Clause 25(a) of the bill seeks to insert the words ‘or clause (vic)’ after clause (vib), which will come into effect from 01.04.2018.

Clause 25(b) of the bill seeks to insert the new sub-section 2(AE) after sub section 2(AD), which will come into effect from 01.04.2018.  The new Section 49(AE) provides that where the capital asset, being equity share of a company, became the property of the assessee in consideration of a transfer referred to in clause (xb) of Section 47, the cost of acquisition of the asset shall be deemed to be that part of the cost of the preference share in relation to which such asset is acquired by the assessee.

Clause 25(c) of the bill seeks to insert a new sub-section 2(AF) after Section 2(AE).  Section 49((2AF) provides that where the capital asset, being a unit or units in a consolidated plan of a mutual fund scheme, became the property of the assessee in consideration of a transfer referred to in clause (xix) of Section 47, the cost of acquisition of the asset shall be deemed to be the cost of acquisition to him of the unit or units in the consolidating plan of the scheme of the mutual fund.

Section 49(4) provides that Where the capital gain arises from the transfer of a property, the value of which has been subject to income-tax under clause (vii) or clause (viia) of sub-section (2) of section 56, the cost of acquisition of such property shall be deemed to be the value which has been taken into account for the purposes of the said clause (vii) or clause (viia)

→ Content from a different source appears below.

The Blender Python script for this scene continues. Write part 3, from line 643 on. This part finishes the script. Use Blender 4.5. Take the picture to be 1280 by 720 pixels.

Clause 25(d) of the Bill seeks to insert the brackets and figure ‘or clause (x)’ after the words, brackets, figures and letter ‘or clause (viia) at both the places where they occur.

Clause 25(e) of the Bill seeks to insert the sub section (6) and  (7) in Section 49 after sub clause (5), which came into effect from 01.04.2018.

The newly inserted Section 49(6) provides that where the capital gain arises from the transfer of a specified capital asset referred to in clause (c) of the Explanation to clause (37A) of Section 10, which has been transferred after the expiry of the two years from the end of the financial year in which the possession of such asset was handed over to the assessee, the cost of such acquisition of such specified capital asset shall be deemed to be its stamp duty value as on the last day of the second financial year after the end of the financial year in which the possession of the said specified capital asset was handed over to the assessee.

The explanation to this section provides that for the purpose of this sub-section, stamp duty value means the value adopted or assessed or assessable by any authority of the State Government for the purpose of payment of stamp duty in respect of an immovable property.

The newly inserted Section 49(7) provides that where the capital gain arises   from the transfer of a capital asset, being share in the project, in the form of land or building or both, referred to Section 45(5A), not being the capital asset referred to in the proviso to the said sub-section the cost of acquisition of such asset, shall be the amount which is deemed as full value of consideration in that sub section.

Clause 25(f) of the Bill proposes to insert sub-section (8) which shall be deemed to have been inserted with effect from 01.06.2016.  The newly inserted Section 49(8) provides that where the capital gain arises from the transfer of an asset, being the asset held by a trust or an institution in respect of which accreted income has been computed and the tax has been paid thereon in accordance with the provisions of Chapter XII-EB, the cost of acquisition of such asset shall be deemed to be the fair market value of the asset which has been taken into account for computation of accreted income as on the specified date referred to in sub-section (2) of Section 115TD.

Special provision for full value of consideration for transfer of share other than quoted share

Clause 26 seeks to insert Section 50CA with effect from 01.04.2018.  The newly inserted Section 50CA provides that where the consideration received or accruing as a result of the transfer by an assessee of a capital asset, being share of a company other than a quoted share, is less than the fair market value of such share determined in such manner as may be prescribed, the value so determined shall, for the purposes of section 48, be deemed to be the full value of consideration received or accruing as a result of such transfer.

The explanation to this section defines the term ‘share transfer’ as the share quoted on any recognized stock exchange with regularly from time to time, where the quotation of such share is based on current transaction made in the ordinary course of business.

Amendment of Section 54EC

Section 54EC deals with the subject ‘capital gain not to be charged on  investment in certain bonds’.  Explanation (ba) to Section 54EC(3) defines the term ‘long term specified asset’ for making any investment under this section on or after the 1st day of April, 2007 as any bond, redeemable after three years and issued on or after the 1st day of April, 2007 by the National Highways Authority of India constituted under section 3 of the National Highways Authority of India Act, 1988 (68 of 1988) or by the Rural Electrification Corporation Limited, a company formed and registered under the Companies Act, 1956 (1 of 1956).

Clause 27 of the Bill seeks to substitute the words and figures ‘the Companies Act, 1956; or any other bond notified by the Central Government in this behalf’ for the words and figures ‘the Companies Act, 1956’ with effect from 01.04.2018.

Amendment of Section 55

Clause 28 seeks to substitute the date ‘01st day of April, 2001’ for the words ‘1st day of April, 1981’ appeared in Section 55(1)(2)(b) and in Section 55 (2)(b), which come into effect from 01.04.2018.